I started my job as a Pizza Hut delivery driver on Sunday. (I cooked and delivered pizzas through college, so there was no learning curve. It’s okay, while I look for a real job.) The hours are horrible if you enjoy a happy marriage, but I have had some joy in driving around and listening to music. I just don’t think enough people really listen to music in their cars these days. Everyone’s distracted by their cell phones, or they just listen to the crappy radio with commercials screaming at you, breaking up what few songs are played. Anyway, my rotation this week, in no particular order…

  1. Joy Electric – Ministry of Archers (2005)
  2. Starflyer 59 – Dial M (2008)
  3. St.
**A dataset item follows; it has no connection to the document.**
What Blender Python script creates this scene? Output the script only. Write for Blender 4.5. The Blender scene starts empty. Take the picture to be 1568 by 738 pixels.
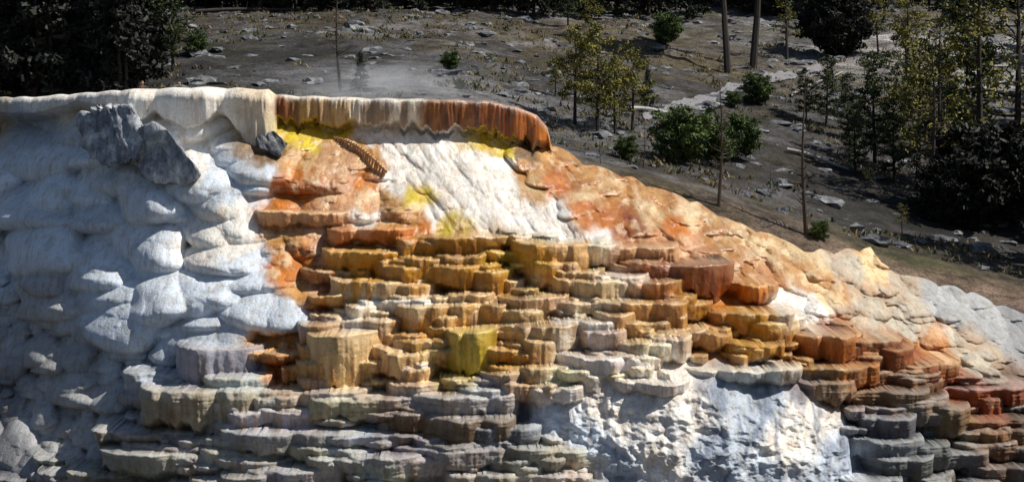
import bpy, math, random
import numpy as np
rng=np.random.RandomState(7); random.seed(7)
scene=bpy.context.scene
CAMZ=13.0; CD=80.0; F=3136.0
# ---------------------------------------------------------------- noise
TAB=np.random.RandomState(3).rand(512,512)
def vnoise(x,y,s=0):
    x=np.asarray(x,float)+s*17.37+1000; y=np.asarray(y,float)+s*31.71+1000
    xi=np.floor(x).astype(int); yi=np.floor(y).astype(int)
    fx=x-xi; fy=y-yi; fx=fx*fx*(3-2*fx); fy=fy*fy*(3-2*fy)
    a=TAB[xi%512,yi%512]; b=TAB[(xi+1)%512,yi%512]; c=TAB[xi%512,(yi+1)%512]; d=TAB[(xi+1)%512,(yi+1)%512]
    return (a*(1-fx)+b*fx)*(1-fy)+(c*(1-fx)+d*fx)*fy
def fbm(x,y,o=4,s=0):
    r=0;a=.5;t=0
    for i in range(o):
        r=r+a*vnoise(x*2**i,y*2**i,s+i*5); t+=a; a*=.5
    return r/t-0.5
def sstep(t): t=np.clip(t,0,1); return t*t*(3-2*t)
# ---------------------------------------------------------------- helpers
def mesh_obj(name,V,Fc,mats,col=None,midx=None,smooth=True,colname='Col'):
    me=bpy.data.meshes.new(name)
    V=np.asarray(V,np.float32); Fc=np.asarray(Fc,np.int32)
    n=Fc.shape[1]
    me.vertices.add(len(V)); me.vertices.foreach_set('co',V.ravel())
    me.loops.add(Fc.size); me.loops.foreach_set('vertex_index',Fc.ravel())
    me.polygons.add(len(Fc)); me.polygons.foreach_set('loop_start',np.arange(0,Fc.size,n,dtype=np.int32))
    for m in mats: me.materials.append(m)
    if midx is not None: me.polygons.foreach_set('material_index',np.asarray(midx,np.int32))
    me.update(calc_edges=True)
    me.polygons.foreach_set('use_smooth',np.full(len(Fc),smooth))
    if col is not None:
        at=me.color_attributes.new(colname,'FLOAT_COLOR','POINT')
        c=np.ones((len(V),4),np.float32); c[:,:col.shape[1]]=col
        at.data.foreach_set('color',c.ravel())
    ob=bpy.data.objects.new(name,me); scene.collection.objects.link(ob)
    return ob
def newmat(name):
    m=bpy.data.materials.new(name); m.use_nodes=True
    nt=m.node_tree; b=nt.nodes['Principled BSDF']; return m,nt,b
def N(nt,t,**k):
    n=nt.nodes.new(t)
    for a,v in k.items(): setattr(n,a,v)
    return n
def noise_node(nt,scale,detail=5,rough=.6,vec=None,stretch=None):
    tc=N(nt,'ShaderNodeTexCoord'); n=N(nt,'ShaderNodeTexNoise')
    n.inputs['Scale'].default_value=scale; n.inputs['Detail'].default_value=detail; n.inputs['Roughness'].default_value=rough
    if stretch:
        mp=N(nt,'ShaderNodeMapping'); mp.inputs['Scale'].default_value=stretch
        nt.links.new(tc.outputs['Object'],mp.inputs[0]); nt.links.new(mp.outputs[0],n.inputs['Vector'])
    else: nt.links.new(tc.outputs['Object'],n.inputs['Vector'])
    return n.outputs['Fac']
def ramp(nt,inp,stops):
    r=N(nt,'ShaderNodeValToRGB'); e=r.color_ramp.elements
    while len(e)<len(stops): e.new(.5)
    for i,(p,c) in enumerate(stops): e[i].position=p; e[i].color=(c[0],c[1],c[2],1)
    nt.links.new(inp,r.inputs[0]); return r.outputs[0]
def mul(nt,a,b,fac=1.0,mode='MULTIPLY'):
    m=N(nt,'ShaderNodeMix'); m.data_type='RGBA'; m.blend_type=mode; m.inputs[0].default_value=fac
    nt.links.new(a,m.inputs[6]); nt.links.new(b,m.inputs[7]); return m.outputs[2]
def bump(nt,b,h,strength,dist):
    bp=N(nt,'ShaderNodeBump'); bp.inputs['Strength'].default_value=strength; bp.inputs['Distance'].default_value=dist
    nt.links.new(h,bp.inputs['Height']); nt.links.new(bp.outputs[0],b.inputs['Normal']); return bp
# ---------------------------------------------------------------- materials
def attr(nt,name='Col'):
    a=N(nt,'ShaderNodeVertexColor'); a.layer_name=name; return a
m_trav,nt,b=newmat('travertine')
a=attr(nt)
n1=noise_node(nt,1.3,8,.62); n2=noise_node(nt,1.0,6,.6,stretch=(5,3,.8)); n3=noise_node(nt,11,5,.65)
c=mul(nt,a.outputs['Color'],ramp(nt,n1,[(.32,(.80,.77,.73)),(.55,(1.05,1.05,1.05))]))
c=mul(nt,c,ramp(nt,n2,[(.34,(.82,.74,.66)),(.5,(1.03,1.03,1.03))]))
c=mul(nt,c,ramp(nt,n3,[(.3,(.80,.78,.76)),(.52,(1.05,1.05,1.05))]))
nt.links.new(c,b.inputs['Base Color'])
mr=N(nt,'ShaderNodeMapRange'); nt.links.new(a.outputs['Alpha'],mr.inputs[0])
mr.inputs[3].default_value=.7; mr.inputs[4].default_value=.28
nt.links.new(mr.outputs[0],b.inputs['Roughness'])
nt.links.new(a.outputs['Alpha'],b.inputs['Coat Weight']); b.inputs['Coat Roughness'].default_value=.16
ad=N(nt,'ShaderNodeMath',operation='ADD'); nt.links.new(n3,ad.inputs[0]); nt.links.new(n2,ad.inputs[1])
bp=bump(nt,b,ad.outputs[0],.6,.07); nt.links.new(bp.outputs[0],b.inputs['Coat Normal'])
def rockmat(name,k,lo=(.09,.10,.12),bm_=.9):
    m,nt,b=newmat(name)
    n1=noise_node(nt,1.3,8,.7); n3=noise_node(nt,1.2,7,.7,stretch=(3,2,1))
    c=mul(nt,ramp(nt,n1,[(.35,tuple(q*k for q in lo)),(.5,(.27*k,.285*k,.31*k)),(.64,(.60*k,.60*k,.60*k))]),ramp(nt,n3,[(.35,(.45,.47,.5)),(.55,(1,1,1))]))
    nt.links.new(c,b.inputs['Base Color']); b.inputs['Roughness'].default_value=.9; bump(nt,b,n3,bm_,.2); return m
m_rock=rockmat('weathered_travertine',1.4,(.13,.14,.16),.7); m_rock2=rockmat('hillside_rock',.6)
m_ground,nt,b=newmat('hillside_soil')
a=attr(nt); n1=noise_node(nt,.9,9,.7,stretch=(.6,.6,2)); n3=noise_node(nt,5,6,.75)
c=mul(nt,a.outputs['Color'],ramp(nt,n1,[(.36,(.25,.23,.21)),(.52,(.9,.9,.9)),(.7,(1.6,1.6,1.65))]))
c=mul(nt,c,ramp(nt,n3,[(.35,(.30,.29,.28)),(.56,(1.1,1.1,1.1))]))
nt.links.new(c,b.inputs['Base Color']); b.inputs['Roughness'].default_value=.95; bump(nt,b,n3,1.0,.3)
m_fol,nt,b=newmat('foliage'); a=attr(nt); nt.links.new(a.outputs['Color'],b.inputs['Base Color']); b.inputs['Roughness'].default_value=.7
m_bark,nt,b=newmat('bark'); n1=noise_node(nt,3,6,.7,stretch=(4,4,.6))
nt.links.new(ramp(nt,n1,[(.3,(.012,.010,.008)),(.7,(.05,.038,.03))]),b.inputs['Base Color']); b.inputs['Roughness'].default_value=.9
m_dead,nt,b=newmat('dead_wood'); n1=noise_node(nt,3,6,.7,stretch=(4,4,.6))
nt.links.new(ramp(nt,n1,[(.3,(.02,.016,.013)),(.7,(.07,.052,.042))]),b.inputs['Base Color']); b.inputs['Roughness'].default_value=.9
m_log,nt,b=newmat('bleached_log'); n1=noise_node(nt,3,6,.7,stretch=(1,4,4))
nt.links.new(ramp(nt,n1,[(.3,(.2,.19,.18)),(.7,(.5,.48,.45))]),b.inputs['Base Color'])
m_path,nt,b=newmat('gravel'); n1=noise_node(nt,6,6,.7)
nt.links.new(ramp(nt,n1,[(.3,(.15,.145,.15)),(.7,(.28,.27,.29))]),b.inputs['Base Color']); b.inputs['Roughness'].default_value=.95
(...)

Vincent – Actor (2009)
  4. Joy Electric – Curiosities and Such (2009)
  5. Marty Wilson-Piper – Nightjar (2008)
  6. Pet Shop Boys – Alternative, disc 2 (1995)
  7. TV On the Radio – Dear Science (2008)
  8. Pacifico – Thin Skin and an Open Heart (2009)
  9. Martin L. Gore – Counterfeit EP (1989)
  10. R.E.M. – Murmur (1983)

I really dig the new Pacifico album. Matthew Schwartz sounds like he’s singing for girls but also not singing for girls. Sure, most of his songs could appeal to the self-enlightened teenage girl who thinks that the Juno soundtrack rivals Abbey Road, but there are many more points of reference in his music than trendy, chick-friendly schmaltz. He’s a really good singer, channeling a lot of Brian Wilson at times, with a cavalcade of background vocals. I also hear touches of The Posies, Starflyer 59, and maybe the Go-Betweens(?).

On a complely unrelated note, my brother-in-law was on a Queen kick yesterday. Now I can’t get “Save Me” out of my head.